WHAT THIS TASK INVOLVES: Retype, please, the listing from its opening line through the line that contains "S = bpy.context.scene", both included, without the pictures.

EXERCISE INPUTS:
- - - -

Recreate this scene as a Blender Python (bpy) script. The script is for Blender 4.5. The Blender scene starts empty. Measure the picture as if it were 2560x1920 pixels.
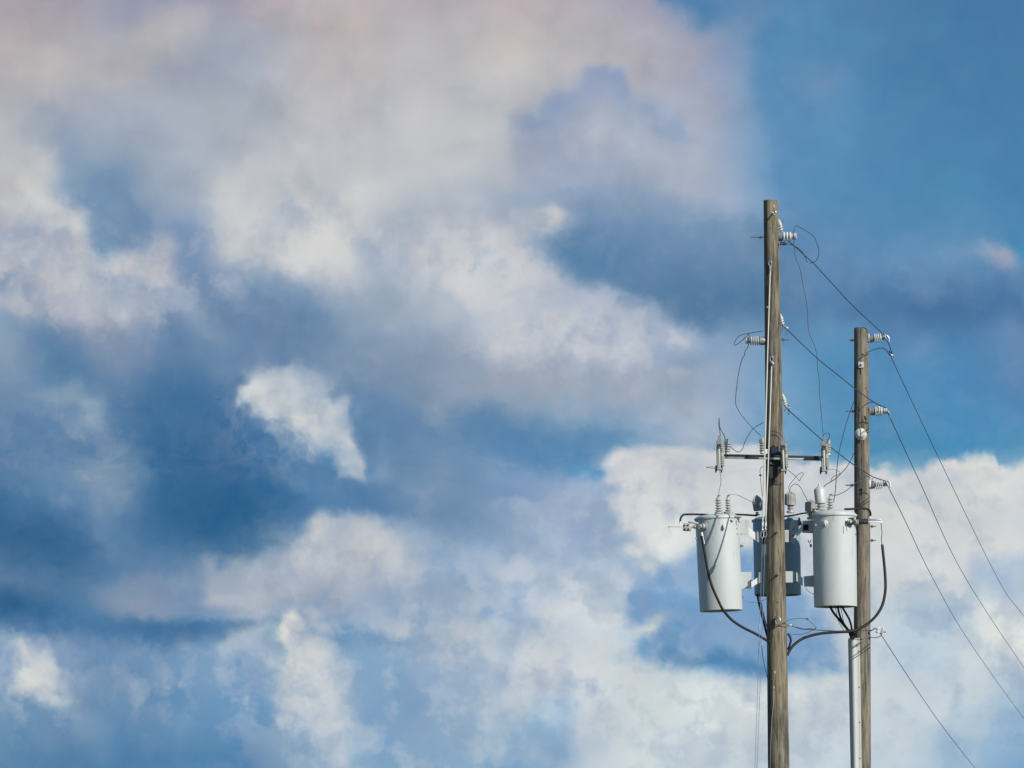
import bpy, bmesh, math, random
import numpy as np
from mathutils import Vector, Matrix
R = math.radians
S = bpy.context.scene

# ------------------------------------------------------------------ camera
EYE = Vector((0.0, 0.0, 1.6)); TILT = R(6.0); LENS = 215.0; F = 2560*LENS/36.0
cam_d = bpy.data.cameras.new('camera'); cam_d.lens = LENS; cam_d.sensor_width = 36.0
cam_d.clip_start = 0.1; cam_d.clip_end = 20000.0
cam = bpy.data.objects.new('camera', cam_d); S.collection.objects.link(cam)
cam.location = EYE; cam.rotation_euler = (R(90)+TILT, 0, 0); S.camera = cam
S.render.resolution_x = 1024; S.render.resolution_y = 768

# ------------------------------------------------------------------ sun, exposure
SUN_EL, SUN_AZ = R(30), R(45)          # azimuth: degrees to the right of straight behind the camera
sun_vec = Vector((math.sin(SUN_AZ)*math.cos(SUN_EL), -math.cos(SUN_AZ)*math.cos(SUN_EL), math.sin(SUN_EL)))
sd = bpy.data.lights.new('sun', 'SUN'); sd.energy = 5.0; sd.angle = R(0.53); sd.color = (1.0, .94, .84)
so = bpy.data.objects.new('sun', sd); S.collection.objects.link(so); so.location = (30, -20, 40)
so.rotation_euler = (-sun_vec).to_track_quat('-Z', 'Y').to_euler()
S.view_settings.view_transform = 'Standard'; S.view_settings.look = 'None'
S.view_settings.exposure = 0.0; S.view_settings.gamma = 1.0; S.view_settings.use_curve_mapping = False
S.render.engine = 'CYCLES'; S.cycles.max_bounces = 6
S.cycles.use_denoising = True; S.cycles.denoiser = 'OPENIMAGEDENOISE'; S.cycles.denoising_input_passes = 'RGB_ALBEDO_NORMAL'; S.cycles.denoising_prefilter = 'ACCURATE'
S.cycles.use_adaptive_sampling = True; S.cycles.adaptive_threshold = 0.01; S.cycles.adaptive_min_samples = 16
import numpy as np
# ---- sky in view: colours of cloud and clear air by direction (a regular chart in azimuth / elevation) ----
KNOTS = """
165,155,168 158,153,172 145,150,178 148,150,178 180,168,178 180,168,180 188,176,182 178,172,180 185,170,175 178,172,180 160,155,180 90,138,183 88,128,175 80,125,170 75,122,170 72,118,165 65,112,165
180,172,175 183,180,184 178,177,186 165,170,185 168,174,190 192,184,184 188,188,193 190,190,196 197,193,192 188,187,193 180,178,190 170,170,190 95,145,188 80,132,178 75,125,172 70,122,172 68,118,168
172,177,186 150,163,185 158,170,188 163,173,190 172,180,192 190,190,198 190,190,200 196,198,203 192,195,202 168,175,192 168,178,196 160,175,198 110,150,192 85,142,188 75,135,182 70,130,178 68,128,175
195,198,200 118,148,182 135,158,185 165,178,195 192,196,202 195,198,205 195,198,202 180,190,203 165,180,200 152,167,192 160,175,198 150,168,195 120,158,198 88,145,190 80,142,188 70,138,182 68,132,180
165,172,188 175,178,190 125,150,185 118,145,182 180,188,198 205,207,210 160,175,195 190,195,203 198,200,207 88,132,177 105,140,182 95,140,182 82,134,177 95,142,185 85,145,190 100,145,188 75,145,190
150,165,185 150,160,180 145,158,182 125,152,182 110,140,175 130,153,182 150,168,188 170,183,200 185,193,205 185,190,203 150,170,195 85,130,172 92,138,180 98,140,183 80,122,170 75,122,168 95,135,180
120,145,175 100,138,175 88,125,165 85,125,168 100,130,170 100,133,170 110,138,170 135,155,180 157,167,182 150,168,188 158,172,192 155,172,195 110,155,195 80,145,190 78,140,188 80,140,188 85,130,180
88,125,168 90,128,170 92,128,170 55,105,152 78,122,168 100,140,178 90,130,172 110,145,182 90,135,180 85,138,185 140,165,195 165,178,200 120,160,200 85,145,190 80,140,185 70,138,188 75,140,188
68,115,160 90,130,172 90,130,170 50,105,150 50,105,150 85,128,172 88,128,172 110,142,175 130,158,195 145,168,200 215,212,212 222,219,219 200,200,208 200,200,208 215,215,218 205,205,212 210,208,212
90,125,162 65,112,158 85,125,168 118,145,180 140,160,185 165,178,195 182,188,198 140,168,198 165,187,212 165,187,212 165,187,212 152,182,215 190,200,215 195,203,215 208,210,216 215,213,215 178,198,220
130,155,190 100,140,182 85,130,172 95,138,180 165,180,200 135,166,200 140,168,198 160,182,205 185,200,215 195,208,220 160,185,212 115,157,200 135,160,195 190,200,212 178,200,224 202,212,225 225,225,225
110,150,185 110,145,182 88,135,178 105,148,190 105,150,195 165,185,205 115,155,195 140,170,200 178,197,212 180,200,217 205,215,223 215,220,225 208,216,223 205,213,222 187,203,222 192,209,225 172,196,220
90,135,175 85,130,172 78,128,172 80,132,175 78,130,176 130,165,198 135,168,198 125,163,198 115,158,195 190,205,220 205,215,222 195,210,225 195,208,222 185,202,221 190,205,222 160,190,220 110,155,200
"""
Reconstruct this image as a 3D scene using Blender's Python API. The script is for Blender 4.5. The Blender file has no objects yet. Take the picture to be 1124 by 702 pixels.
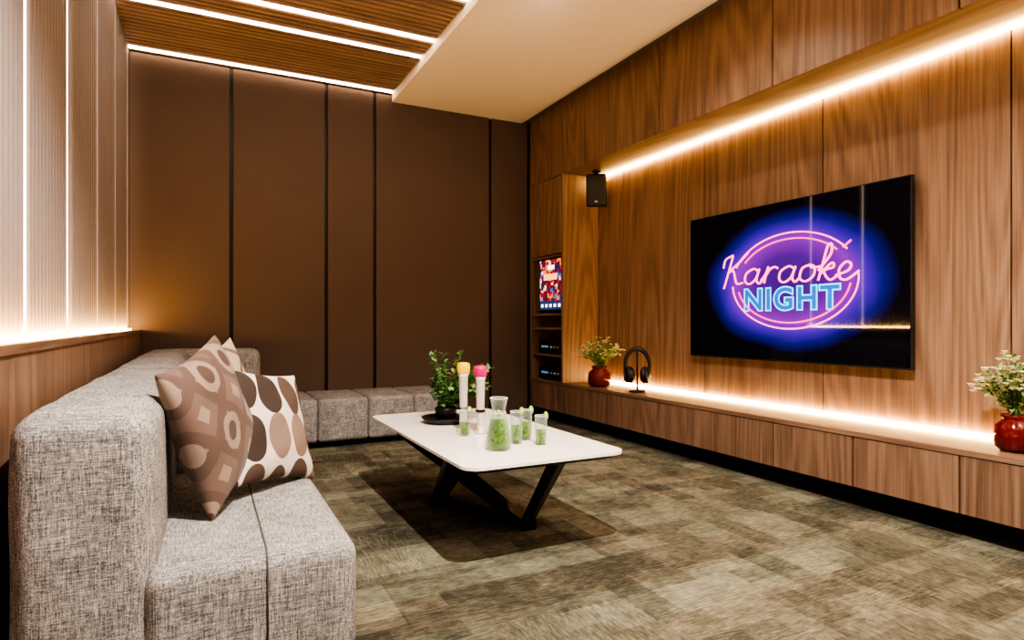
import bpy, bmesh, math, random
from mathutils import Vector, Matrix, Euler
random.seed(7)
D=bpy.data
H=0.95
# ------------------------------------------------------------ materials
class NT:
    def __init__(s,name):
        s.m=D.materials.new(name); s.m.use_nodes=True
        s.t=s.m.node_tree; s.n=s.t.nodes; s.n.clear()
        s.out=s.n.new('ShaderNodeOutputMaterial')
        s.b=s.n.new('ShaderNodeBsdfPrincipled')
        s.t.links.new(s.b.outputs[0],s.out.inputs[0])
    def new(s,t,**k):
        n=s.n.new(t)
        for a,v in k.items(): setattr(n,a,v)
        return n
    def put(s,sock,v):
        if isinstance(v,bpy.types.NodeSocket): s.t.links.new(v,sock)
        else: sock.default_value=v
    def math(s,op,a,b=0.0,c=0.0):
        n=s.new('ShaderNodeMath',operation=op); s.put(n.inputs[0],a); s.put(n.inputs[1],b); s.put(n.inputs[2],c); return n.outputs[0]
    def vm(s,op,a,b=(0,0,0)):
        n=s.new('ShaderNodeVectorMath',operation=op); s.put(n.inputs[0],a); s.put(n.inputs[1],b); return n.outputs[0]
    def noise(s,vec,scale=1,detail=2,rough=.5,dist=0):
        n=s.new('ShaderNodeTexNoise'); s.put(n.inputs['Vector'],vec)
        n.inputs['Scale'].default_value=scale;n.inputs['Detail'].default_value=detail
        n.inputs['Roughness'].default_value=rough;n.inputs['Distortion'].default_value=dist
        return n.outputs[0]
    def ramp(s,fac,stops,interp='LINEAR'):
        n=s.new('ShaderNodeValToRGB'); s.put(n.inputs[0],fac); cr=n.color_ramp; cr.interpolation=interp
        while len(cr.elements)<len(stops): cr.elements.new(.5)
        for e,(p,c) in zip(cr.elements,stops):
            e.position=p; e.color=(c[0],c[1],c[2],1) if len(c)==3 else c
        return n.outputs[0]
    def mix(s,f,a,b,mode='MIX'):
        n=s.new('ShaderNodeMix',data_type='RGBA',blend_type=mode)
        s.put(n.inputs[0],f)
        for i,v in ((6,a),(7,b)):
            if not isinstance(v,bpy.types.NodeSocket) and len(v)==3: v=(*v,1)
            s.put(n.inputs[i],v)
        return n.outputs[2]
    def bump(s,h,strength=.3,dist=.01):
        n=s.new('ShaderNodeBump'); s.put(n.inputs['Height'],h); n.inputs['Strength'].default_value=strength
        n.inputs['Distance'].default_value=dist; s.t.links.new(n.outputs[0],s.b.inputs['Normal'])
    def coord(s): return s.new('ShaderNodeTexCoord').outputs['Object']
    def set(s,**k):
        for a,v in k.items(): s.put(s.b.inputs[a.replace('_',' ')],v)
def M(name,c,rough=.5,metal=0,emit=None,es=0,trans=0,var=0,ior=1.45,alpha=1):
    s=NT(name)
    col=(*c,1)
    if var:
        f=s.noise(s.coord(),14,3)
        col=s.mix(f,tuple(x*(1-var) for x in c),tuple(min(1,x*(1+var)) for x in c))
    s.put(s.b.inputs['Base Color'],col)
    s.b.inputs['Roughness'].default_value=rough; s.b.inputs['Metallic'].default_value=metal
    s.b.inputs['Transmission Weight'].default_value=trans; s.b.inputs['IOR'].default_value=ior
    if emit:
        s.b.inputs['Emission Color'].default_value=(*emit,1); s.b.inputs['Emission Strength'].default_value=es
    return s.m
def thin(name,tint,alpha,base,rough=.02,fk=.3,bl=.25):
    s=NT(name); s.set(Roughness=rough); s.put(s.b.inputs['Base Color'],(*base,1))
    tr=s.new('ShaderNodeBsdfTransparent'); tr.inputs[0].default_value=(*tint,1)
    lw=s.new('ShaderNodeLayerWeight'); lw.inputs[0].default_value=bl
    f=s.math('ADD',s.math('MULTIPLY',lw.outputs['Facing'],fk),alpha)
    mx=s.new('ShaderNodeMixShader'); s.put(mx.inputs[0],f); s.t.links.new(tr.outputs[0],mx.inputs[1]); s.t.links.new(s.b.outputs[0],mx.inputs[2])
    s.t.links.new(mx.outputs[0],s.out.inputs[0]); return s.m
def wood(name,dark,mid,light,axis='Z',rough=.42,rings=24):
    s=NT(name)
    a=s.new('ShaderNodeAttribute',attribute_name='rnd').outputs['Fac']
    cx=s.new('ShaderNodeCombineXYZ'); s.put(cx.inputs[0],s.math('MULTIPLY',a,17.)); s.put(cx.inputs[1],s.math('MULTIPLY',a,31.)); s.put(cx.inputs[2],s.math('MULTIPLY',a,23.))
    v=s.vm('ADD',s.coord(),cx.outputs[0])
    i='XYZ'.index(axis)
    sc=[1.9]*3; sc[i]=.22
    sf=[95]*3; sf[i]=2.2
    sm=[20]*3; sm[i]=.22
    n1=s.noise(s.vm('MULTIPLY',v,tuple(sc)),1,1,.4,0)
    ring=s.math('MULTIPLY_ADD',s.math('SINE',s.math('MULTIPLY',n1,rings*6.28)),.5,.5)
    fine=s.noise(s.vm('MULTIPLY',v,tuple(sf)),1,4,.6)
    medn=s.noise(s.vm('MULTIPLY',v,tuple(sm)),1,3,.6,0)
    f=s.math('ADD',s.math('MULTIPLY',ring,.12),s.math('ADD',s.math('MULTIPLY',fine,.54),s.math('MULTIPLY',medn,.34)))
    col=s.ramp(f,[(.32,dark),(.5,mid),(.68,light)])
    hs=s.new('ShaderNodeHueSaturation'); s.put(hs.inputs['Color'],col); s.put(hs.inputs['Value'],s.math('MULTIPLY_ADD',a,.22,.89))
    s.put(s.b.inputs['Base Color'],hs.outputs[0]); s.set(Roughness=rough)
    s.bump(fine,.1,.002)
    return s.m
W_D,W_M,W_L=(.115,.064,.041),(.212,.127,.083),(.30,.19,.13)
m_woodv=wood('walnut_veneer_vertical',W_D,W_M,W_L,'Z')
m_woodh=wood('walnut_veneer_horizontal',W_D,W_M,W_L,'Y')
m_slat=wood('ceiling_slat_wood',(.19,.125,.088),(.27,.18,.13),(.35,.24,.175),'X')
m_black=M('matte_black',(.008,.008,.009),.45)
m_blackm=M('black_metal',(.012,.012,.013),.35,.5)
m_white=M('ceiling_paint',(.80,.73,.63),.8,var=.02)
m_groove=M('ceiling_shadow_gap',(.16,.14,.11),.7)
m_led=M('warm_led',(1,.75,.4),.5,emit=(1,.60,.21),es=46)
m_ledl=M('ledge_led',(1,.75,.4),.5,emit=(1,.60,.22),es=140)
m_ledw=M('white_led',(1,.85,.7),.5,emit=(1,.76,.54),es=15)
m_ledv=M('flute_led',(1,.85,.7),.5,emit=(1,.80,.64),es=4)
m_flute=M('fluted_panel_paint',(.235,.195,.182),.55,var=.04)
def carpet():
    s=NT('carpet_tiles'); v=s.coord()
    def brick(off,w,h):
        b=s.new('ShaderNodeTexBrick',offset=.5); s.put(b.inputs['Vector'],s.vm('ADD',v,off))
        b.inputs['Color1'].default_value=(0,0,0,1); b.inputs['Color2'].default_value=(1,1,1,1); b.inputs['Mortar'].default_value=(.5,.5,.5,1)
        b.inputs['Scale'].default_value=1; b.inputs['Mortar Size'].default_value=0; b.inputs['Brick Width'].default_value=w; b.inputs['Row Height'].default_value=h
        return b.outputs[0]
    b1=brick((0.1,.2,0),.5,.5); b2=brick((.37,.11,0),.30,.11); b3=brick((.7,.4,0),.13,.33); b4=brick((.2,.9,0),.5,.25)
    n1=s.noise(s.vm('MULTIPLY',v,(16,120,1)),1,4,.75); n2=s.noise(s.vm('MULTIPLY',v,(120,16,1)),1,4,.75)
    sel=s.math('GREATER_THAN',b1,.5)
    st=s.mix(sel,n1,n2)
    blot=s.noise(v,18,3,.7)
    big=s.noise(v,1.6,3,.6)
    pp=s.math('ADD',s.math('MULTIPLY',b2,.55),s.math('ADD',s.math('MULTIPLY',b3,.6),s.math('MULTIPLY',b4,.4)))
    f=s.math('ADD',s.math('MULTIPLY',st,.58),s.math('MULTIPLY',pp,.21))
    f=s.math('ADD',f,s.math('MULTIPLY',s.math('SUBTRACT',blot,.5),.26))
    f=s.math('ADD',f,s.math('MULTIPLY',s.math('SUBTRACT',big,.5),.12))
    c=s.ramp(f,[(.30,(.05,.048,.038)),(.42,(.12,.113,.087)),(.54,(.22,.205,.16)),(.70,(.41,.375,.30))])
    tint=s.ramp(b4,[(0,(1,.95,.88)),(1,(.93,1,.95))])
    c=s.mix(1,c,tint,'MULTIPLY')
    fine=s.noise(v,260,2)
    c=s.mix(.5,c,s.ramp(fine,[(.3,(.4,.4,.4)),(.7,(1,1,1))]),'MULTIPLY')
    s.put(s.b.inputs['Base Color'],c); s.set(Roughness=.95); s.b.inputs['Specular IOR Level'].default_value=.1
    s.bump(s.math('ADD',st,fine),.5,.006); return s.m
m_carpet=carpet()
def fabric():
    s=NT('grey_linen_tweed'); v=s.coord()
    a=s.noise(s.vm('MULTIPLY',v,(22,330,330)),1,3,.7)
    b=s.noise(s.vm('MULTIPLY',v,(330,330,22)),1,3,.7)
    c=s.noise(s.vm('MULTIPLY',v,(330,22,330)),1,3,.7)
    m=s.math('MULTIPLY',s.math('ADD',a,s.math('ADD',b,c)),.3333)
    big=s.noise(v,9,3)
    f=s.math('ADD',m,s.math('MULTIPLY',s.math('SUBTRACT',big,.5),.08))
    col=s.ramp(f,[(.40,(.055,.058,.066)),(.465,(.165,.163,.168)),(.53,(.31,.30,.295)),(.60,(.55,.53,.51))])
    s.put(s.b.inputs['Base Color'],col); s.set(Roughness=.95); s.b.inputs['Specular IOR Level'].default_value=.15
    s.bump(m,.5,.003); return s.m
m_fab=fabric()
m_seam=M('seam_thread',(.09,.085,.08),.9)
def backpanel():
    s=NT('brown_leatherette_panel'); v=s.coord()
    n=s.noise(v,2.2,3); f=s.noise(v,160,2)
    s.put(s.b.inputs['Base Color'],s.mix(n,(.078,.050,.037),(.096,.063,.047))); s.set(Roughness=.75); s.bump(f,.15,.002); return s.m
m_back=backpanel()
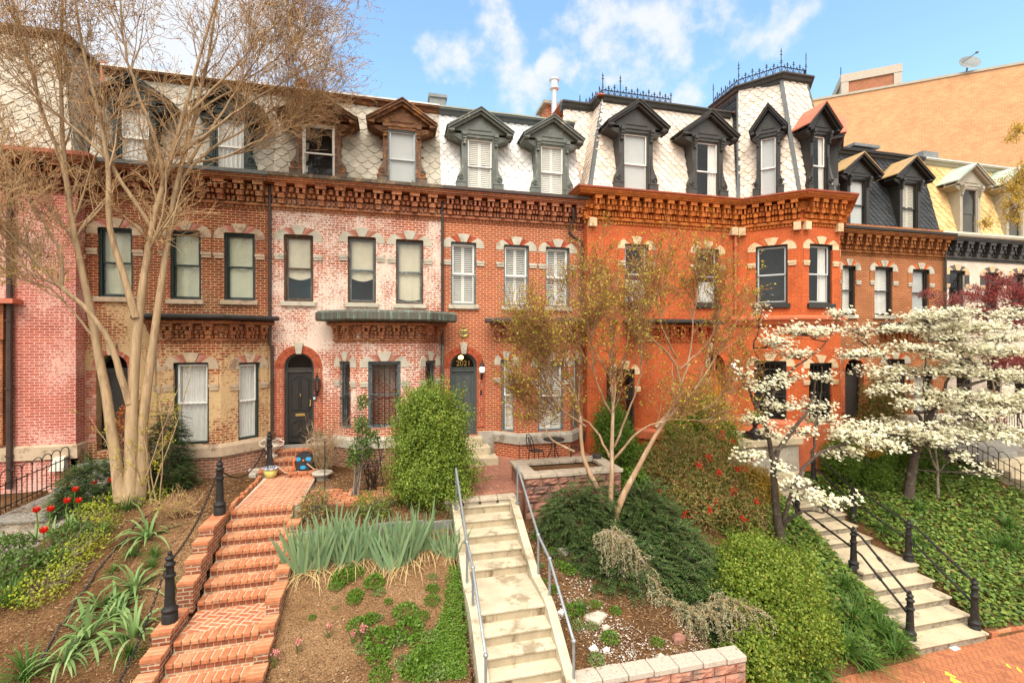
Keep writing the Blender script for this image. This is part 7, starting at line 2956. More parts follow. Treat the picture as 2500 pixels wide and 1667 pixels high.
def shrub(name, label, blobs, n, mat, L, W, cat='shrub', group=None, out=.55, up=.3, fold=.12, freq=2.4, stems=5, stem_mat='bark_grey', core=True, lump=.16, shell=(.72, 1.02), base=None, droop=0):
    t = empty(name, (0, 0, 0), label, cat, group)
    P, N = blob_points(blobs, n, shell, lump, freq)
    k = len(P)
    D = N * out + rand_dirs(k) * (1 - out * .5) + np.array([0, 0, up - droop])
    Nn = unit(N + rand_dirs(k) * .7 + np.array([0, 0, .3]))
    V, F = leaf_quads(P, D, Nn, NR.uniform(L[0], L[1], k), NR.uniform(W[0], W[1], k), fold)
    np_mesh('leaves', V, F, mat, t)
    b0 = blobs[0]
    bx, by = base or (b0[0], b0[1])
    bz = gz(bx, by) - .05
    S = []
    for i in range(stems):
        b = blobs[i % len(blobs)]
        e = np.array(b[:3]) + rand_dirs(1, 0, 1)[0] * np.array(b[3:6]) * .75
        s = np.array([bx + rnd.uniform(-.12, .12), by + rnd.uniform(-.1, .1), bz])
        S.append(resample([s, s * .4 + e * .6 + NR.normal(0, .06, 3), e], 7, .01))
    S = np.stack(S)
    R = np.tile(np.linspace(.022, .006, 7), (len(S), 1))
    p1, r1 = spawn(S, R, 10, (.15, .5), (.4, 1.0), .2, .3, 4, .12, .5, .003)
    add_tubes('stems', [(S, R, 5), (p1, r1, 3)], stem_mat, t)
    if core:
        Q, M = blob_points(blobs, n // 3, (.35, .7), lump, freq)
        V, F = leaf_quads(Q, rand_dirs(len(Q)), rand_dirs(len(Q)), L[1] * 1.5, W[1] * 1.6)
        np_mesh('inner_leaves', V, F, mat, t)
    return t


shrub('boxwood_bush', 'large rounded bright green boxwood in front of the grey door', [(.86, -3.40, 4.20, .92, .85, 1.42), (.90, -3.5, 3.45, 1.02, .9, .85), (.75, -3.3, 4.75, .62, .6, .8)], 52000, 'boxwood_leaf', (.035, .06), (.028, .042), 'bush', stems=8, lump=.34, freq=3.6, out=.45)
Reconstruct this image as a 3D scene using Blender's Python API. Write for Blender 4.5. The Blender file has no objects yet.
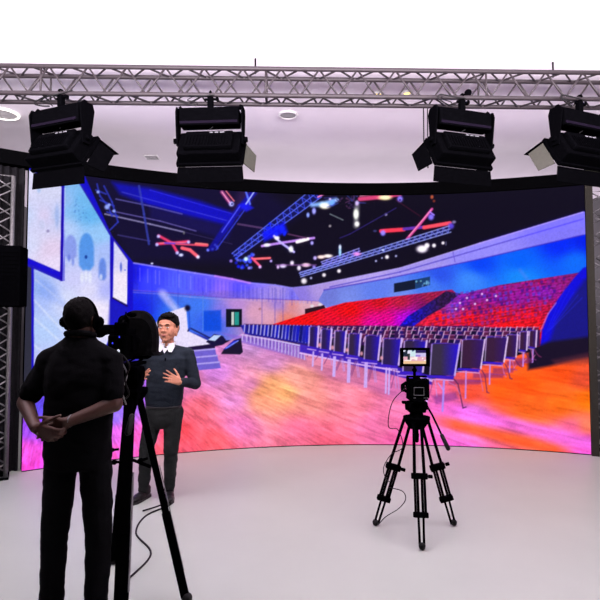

- - - -

EXERCISE RESULT:
Recreate this scene as a Blender Python (bpy) script. The script is for Blender 4.5. The Blender scene starts empty. Measure the picture as if it were 2560x1920 pixels.
import bpy, bmesh, math, random
import numpy as np
from mathutils import Vector, Matrix
R = math.radians
S = bpy.context.scene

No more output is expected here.